Task directions
Copy out all of the data below with no alterations.

Source material

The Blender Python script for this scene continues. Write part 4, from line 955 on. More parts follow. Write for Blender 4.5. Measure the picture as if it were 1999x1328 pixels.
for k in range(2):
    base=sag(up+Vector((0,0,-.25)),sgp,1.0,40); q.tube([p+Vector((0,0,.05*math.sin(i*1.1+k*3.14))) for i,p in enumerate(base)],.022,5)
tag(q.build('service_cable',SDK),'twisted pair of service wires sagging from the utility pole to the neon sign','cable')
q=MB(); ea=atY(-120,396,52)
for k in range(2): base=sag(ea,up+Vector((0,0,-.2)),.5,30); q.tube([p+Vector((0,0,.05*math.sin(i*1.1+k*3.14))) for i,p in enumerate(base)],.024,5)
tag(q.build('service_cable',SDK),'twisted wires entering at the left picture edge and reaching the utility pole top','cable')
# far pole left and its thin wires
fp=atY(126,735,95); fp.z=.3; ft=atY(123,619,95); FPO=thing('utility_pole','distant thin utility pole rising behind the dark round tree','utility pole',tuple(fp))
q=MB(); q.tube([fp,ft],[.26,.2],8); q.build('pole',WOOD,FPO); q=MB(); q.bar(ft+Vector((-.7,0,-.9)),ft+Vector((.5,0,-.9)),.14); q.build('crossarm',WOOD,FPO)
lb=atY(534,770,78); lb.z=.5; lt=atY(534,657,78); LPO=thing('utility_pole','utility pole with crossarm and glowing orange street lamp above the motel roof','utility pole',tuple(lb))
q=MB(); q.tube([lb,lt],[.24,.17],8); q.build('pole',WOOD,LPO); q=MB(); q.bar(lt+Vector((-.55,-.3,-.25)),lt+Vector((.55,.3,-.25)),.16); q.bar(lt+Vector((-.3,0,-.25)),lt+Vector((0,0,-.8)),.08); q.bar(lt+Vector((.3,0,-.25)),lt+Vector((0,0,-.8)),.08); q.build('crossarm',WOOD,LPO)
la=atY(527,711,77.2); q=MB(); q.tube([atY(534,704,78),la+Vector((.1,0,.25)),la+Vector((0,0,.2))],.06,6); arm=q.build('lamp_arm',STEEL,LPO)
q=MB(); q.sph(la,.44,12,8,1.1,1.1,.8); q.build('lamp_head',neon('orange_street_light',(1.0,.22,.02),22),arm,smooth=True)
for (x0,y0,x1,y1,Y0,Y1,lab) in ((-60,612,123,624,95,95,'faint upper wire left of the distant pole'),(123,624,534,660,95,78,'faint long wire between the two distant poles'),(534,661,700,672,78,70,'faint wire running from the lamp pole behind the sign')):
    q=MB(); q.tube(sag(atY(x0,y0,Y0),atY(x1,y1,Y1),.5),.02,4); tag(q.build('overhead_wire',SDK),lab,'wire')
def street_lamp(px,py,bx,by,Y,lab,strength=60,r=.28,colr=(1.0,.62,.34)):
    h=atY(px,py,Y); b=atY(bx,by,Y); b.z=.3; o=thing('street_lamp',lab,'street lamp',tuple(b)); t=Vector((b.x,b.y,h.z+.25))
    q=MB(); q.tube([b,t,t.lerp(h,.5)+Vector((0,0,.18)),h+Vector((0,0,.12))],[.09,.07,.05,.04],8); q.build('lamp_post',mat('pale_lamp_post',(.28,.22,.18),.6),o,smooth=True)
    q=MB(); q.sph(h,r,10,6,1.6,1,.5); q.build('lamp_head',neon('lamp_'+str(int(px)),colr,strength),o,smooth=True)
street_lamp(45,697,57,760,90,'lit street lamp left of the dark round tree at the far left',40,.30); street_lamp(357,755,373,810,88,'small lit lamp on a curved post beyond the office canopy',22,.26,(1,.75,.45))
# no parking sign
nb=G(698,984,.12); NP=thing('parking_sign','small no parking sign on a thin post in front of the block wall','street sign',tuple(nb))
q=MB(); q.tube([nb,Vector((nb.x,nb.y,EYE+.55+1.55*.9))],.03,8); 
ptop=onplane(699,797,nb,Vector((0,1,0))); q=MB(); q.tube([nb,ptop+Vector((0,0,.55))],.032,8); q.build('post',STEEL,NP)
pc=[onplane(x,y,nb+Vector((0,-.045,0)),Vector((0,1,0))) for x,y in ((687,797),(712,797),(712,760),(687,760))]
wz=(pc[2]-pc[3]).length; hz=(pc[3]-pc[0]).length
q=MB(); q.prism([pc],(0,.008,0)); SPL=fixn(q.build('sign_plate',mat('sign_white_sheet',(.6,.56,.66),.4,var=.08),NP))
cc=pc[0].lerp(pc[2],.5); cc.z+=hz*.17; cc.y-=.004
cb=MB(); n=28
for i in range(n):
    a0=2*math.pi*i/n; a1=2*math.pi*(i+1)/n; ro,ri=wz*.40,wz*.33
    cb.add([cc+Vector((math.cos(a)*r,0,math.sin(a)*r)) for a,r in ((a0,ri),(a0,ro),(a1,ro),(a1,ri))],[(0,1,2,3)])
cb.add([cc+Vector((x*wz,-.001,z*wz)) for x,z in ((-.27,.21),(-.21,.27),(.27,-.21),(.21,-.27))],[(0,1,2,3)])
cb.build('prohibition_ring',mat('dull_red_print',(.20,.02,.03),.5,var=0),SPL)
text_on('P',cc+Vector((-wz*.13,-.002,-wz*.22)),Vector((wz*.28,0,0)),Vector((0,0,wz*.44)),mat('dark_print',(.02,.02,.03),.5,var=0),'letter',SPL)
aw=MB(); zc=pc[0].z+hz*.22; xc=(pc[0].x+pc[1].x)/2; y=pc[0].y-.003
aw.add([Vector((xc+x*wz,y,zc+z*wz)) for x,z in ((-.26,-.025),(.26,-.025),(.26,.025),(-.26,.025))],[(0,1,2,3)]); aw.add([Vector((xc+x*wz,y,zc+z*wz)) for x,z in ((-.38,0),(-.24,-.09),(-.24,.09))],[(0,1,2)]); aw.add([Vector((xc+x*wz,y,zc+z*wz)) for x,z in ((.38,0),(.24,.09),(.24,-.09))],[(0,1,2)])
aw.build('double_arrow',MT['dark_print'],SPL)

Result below
The Blender Python script for this scene continues. Write part 4, from line 955 on. More parts follow. Write for Blender 4.5. Measure the picture as if it were 1999x1328 pixels.
for k in range(2):
    base=sag(up+Vector((0,0,-.25)),sgp,1.0,40); q.tube([p+Vector((0,0,.05*math.sin(i*1.1+k*3.14))) for i,p in enumerate(base)],.022,5)
tag(q.build('service_cable',SDK),'twisted pair of service wires sagging from the utility pole to the neon sign','cable')
q=MB(); ea=atY(-120,396,52)
for k in range(2): base=sag(ea,up+Vector((0,0,-.2)),.5,30); q.tube([p+Vector((0,0,.05*math.sin(i*1.1+k*3.14))) for i,p in enumerate(base)],.024,5)
tag(q.build('service_cable',SDK),'twisted wires entering at the left picture edge and reaching the utility pole top','cable')
# far pole left and its thin wires
fp=atY(126,735,95); fp.z=.3; ft=atY(123,619,95); FPO=thing('utility_pole','distant thin utility pole rising behind the dark round tree','utility pole',tuple(fp))
q=MB(); q.tube([fp,ft],[.26,.2],8); q.build('pole',WOOD,FPO); q=MB(); q.bar(ft+Vector((-.7,0,-.9)),ft+Vector((.5,0,-.9)),.14); q.build('crossarm',WOOD,FPO)
lb=atY(534,770,78); lb.z=.5; lt=atY(534,657,78); LPO=thing('utility_pole','utility pole with crossarm and glowing orange street lamp above the motel roof','utility pole',tuple(lb))
q=MB(); q.tube([lb,lt],[.24,.17],8); q.build('pole',WOOD,LPO); q=MB(); q.bar(lt+Vector((-.55,-.3,-.25)),lt+Vector((.55,.3,-.25)),.16); q.bar(lt+Vector((-.3,0,-.25)),lt+Vector((0,0,-.8)),.08); q.bar(lt+Vector((.3,0,-.25)),lt+Vector((0,0,-.8)),.08); q.build('crossarm',WOOD,LPO)
la=atY(527,711,77.2); q=MB(); q.tube([atY(534,704,78),la+Vector((.1,0,.25)),la+Vector((0,0,.2))],.06,6); arm=q.build('lamp_arm',STEEL,LPO)
q=MB(); q.sph(la,.44,12,8,1.1,1.1,.8); q.build('lamp_head',neon('orange_street_light',(1.0,.22,.02),22),arm,smooth=True)
for (x0,y0,x1,y1,Y0,Y1,lab) in ((-60,612,123,624,95,95,'faint upper wire left of the distant pole'),(123,624,534,660,95,78,'faint long wire between the two distant poles'),(534,661,700,672,78,70,'faint wire running from the lamp pole behind the sign')):
    q=MB(); q.tube(sag(atY(x0,y0,Y0),atY(x1,y1,Y1),.5),.02,4); tag(q.build('overhead_wire',SDK),lab,'wire')
def street_lamp(px,py,bx,by,Y,lab,strength=60,r=.28,colr=(1.0,.62,.34)):
    h=atY(px,py,Y); b=atY(bx,by,Y); b.z=.3; o=thing('street_lamp',lab,'street lamp',tuple(b)); t=Vector((b.x,b.y,h.z+.25))
    q=MB(); q.tube([b,t,t.lerp(h,.5)+Vector((0,0,.18)),h+Vector((0,0,.12))],[.09,.07,.05,.04],8); q.build('lamp_post',mat('pale_lamp_post',(.28,.22,.18),.6),o,smooth=True)
    q=MB(); q.sph(h,r,10,6,1.6,1,.5); q.build('lamp_head',neon('lamp_'+str(int(px)),colr,strength),o,smooth=True)
street_lamp(45,697,57,760,90,'lit street lamp left of the dark round tree at the far left',40,.30); street_lamp(357,755,373,810,88,'small lit lamp on a curved post beyond the office canopy',22,.26,(1,.75,.45))
# no parking sign
nb=G(698,984,.12); NP=thing('parking_sign','small no parking sign on a thin post in front of the block wall','street sign',tuple(nb))
q=MB(); q.tube([nb,Vector((nb.x,nb.y,EYE+.55+1.55*.9))],.03,8); 
ptop=onplane(699,797,nb,Vector((0,1,0))); q=MB(); q.tube([nb,ptop+Vector((0,0,.55))],.032,8); q.build('post',STEEL,NP)
pc=[onplane(x,y,nb+Vector((0,-.045,0)),Vector((0,1,0))) for x,y in ((687,797),(712,797),(712,760),(687,760))]
wz=(pc[2]-pc[3]).length; hz=(pc[3]-pc[0]).length
q=MB(); q.prism([pc],(0,.008,0)); SPL=fixn(q.build('sign_plate',mat('sign_white_sheet',(.6,.56,.66),.4,var=.08),NP))
cc=pc[0].lerp(pc[2],.5); cc.z+=hz*.17; cc.y-=.004
cb=MB(); n=28
for i in range(n):
    a0=2*math.pi*i/n; a1=2*math.pi*(i+1)/n; ro,ri=wz*.40,wz*.33
    cb.add([cc+Vector((math.cos(a)*r,0,math.sin(a)*r)) for a,r in ((a0,ri),(a0,ro),(a1,ro),(a1,ri))],[(0,1,2,3)])
cb.add([cc+Vector((x*wz,-.001,z*wz)) for x,z in ((-.27,.21),(-.21,.27),(.27,-.21),(.21,-.27))],[(0,1,2,3)])
cb.build('prohibition_ring',mat('dull_red_print',(.20,.02,.03),.5,var=0),SPL)
text_on('P',cc+Vector((-wz*.13,-.002,-wz*.22)),Vector((wz*.28,0,0)),Vector((0,0,wz*.44)),mat('dark_print',(.02,.02,.03),.5,var=0),'letter',SPL)
aw=MB(); zc=pc[0].z+hz*.22; xc=(pc[0].x+pc[1].x)/2; y=pc[0].y-.003
aw.add([Vector((xc+x*wz,y,zc+z*wz)) for x,z in ((-.26,-.025),(.26,-.025),(.26,.025),(-.26,.025))],[(0,1,2,3)]); aw.add([Vector((xc+x*wz,y,zc+z*wz)) for x,z in ((-.38,0),(-.24,-.09),(-.24,.09))],[(0,1,2)]); aw.add([Vector((xc+x*wz,y,zc+z*wz)) for x,z in ((.38,0),(.24,.09),(.24,-.09))],[(0,1,2)])
aw.build('double_arrow',MT['dark_print'],SPL)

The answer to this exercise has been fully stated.